One result that comes from recognizing your self-doubt mechanism, and from trusting your inner-responses despite that mechanism trying to tell you there’s ‘no reason’ to be afraid, is that it slows things down. It slows down the urgency of needing to know why you feel a certain way, deciding on a response, and instead allows you to stay with your actual feelings and sensations. This slow down helps open up all of the options you can choose from, so that you can see every potential pathway and choose with a sense of calmness rather than from urgency. 

One of the unreasonable expectations we put on our intuition, bodily wisdom, and deeper wisdom is that we obligate them to always be right. As soon as they aren’t – as soon as we make one little mistake or miss one little piece of information – then we suddenly no longer trust ourselves. We decide that we can’t trust our intuition to make good, informed decisions, and we begin allowing that self-doubting mechanism to creep in more often. 

We have to be able to trust our intuition, to take action in connection with it. Then, when we realize we made a mistake, we must be able to not allow that to be the be-all and end-all. We must sometimes be allowed to make decisions from fear, and not have them be so heavy. 

Getting in relationship with fear and anxiety

The final aspect of conquering the fear vs. intuition dilemma is allowing ourselves to get in relationship with fear and anxiety.

This is not about getting rid of fear and anxiety; rather, it’s about asking how we can get to that place where our fear and anxiety has a place within our range of emotions, and where we know how to handle it without diminishing its value or what it could tell us about our experiences. 

One way to do this is to set yourself a practice, where you engage in these kinds of decisions on a regular basis. All of us have been conditioned in some way to override certain yeses and certain nos that come up naturally for us, so it takes time to become more in connection and in communication with the parts of us that allow us to go through the practice of assessing our yeses and nos.

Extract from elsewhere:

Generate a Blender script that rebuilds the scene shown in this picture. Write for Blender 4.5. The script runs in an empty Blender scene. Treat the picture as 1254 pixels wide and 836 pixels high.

This practice takes the form of asking ourselves questions, like “Do I want to wear lipstick today? Should I have oatmeal for breakfast?

Simple questions, ones that aren’t life or death if we get them “wrong”, are opportunities to practice trusting yourself.

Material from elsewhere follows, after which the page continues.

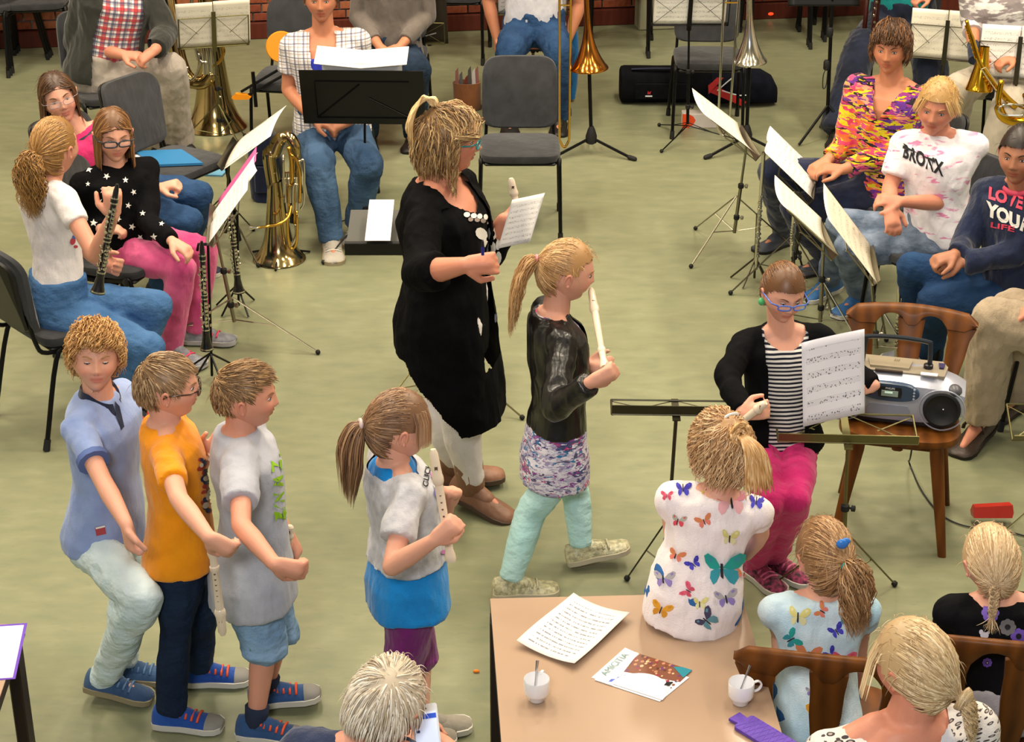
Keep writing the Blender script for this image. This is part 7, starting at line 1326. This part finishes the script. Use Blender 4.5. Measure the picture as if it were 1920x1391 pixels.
    put('arm',MB().tube([Y(452,172,yy),Y(520,132,yy)],.008,8).tube([Y(466,178,yy),Y(530,142,yy)],.008,8).tube([Y(474,135,yy),Y(480,200,yy)],.011,8),b,t); put('orange_pad',MB().prism([(-.055,-.012),(-.03,.014),(.04,.008),(.06,-.006),(.045,-.02),(-.04,-.022)],Y(452,179,yy),(1,0,0),(0,0,1),(0,-1,0),.03),og,t,30)
    put('orange_disc',MB().lathe([(.085,-.008),(.09,0),(.085,.008)],Y(528,88,yy+.0),(0.1,-1,.2),28,ell=1.0),og,t)
    # folders on the seat
    q=Z(312,296,.48); X=Vector((1,.12,0)); Yv=Vector((-.55,.83,0)).normalized(); f_=solo('blue_folder',MB().prism([(-.11,-.13),(.13,-.13),(.13,.13),(-.11,.13)],q,X.normalized(),Yv,(0,0,1),.012),mat('folder_blue','2f74a8',.4),'blue folder lying on the grey chair beside the girls','folder',q,False)
    sheet(q+Vector((-.075,.0,-.004)),X,Yv,(0,0,1),.16,.24,'white papers sticking out under the blue folder','paper','paper_sheet',m=mat('paper_plain',''),th=.002)
    q=Z(392,322,.30); t2=thing('clear_folder','pale blue clear folder on the low shelf of the edge-on stand','folder',q); put('cover',MB().prism([(-.07,-.06),(.08,-.06),(.10,.06),(-.05,.06)],q,(1,-.1,0),(0,1,0),(0,0,1),.01),mat('folder_pale','6aa6c8',.35),t2,False)
    c=Z(1858,980); solo('red_purse',MB().prism([(-.075,-.02),(.07,-.02),(.075,.0),(.07,.03),(-.07,.022),(-.078,.0)],c+Vector((0,0,.05)),(1,0,0),(0,.25,.97),(0,-.97,.25),.05),mat('red_plastic','b8281c',.35,coat=.4),'small red case lying behind the fair-haired girl\'s head','case',c,30)
    c=Z(893,1261); solo('crumb',MB().ell(c+Vector((0,0,.006)),(.011,.006,.006)),mat('crumb_orange','e07a14',.6),'tiny orange sweet on the floor left of the table','sweet',c)
    c=Z(1297+300,1); c=Z(1578,1040,0)
    for (u,v),l in (((32,75),'left edge'),((1437,26),'right of the pillar')):
        p=Y(u+8,v,Z(u,v+10).y); solo('reflector',MB().ell(p,(.022,.01,.012)),mat('reflector_red','f0401a',.3,emit=1.2),'small glowing red light low by the stacked chairs %s'%l,'light',p)
build_room()
people()
seated()
props()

Some of us have years of experience avoiding, repressing, and denying certain things, so it’s important to allow ourselves time to unwind.

Slow it down.

It’s often the ways in which we have taken on other people’s urgency for so long that make us feel there is urgency in our own lives.

There is real value in recognizing the fast-paced anxiety that comes up around making a decision in certain moments. Instead of indulging the anxious urge to choose now, make a conscious effort to give time and space for that decision.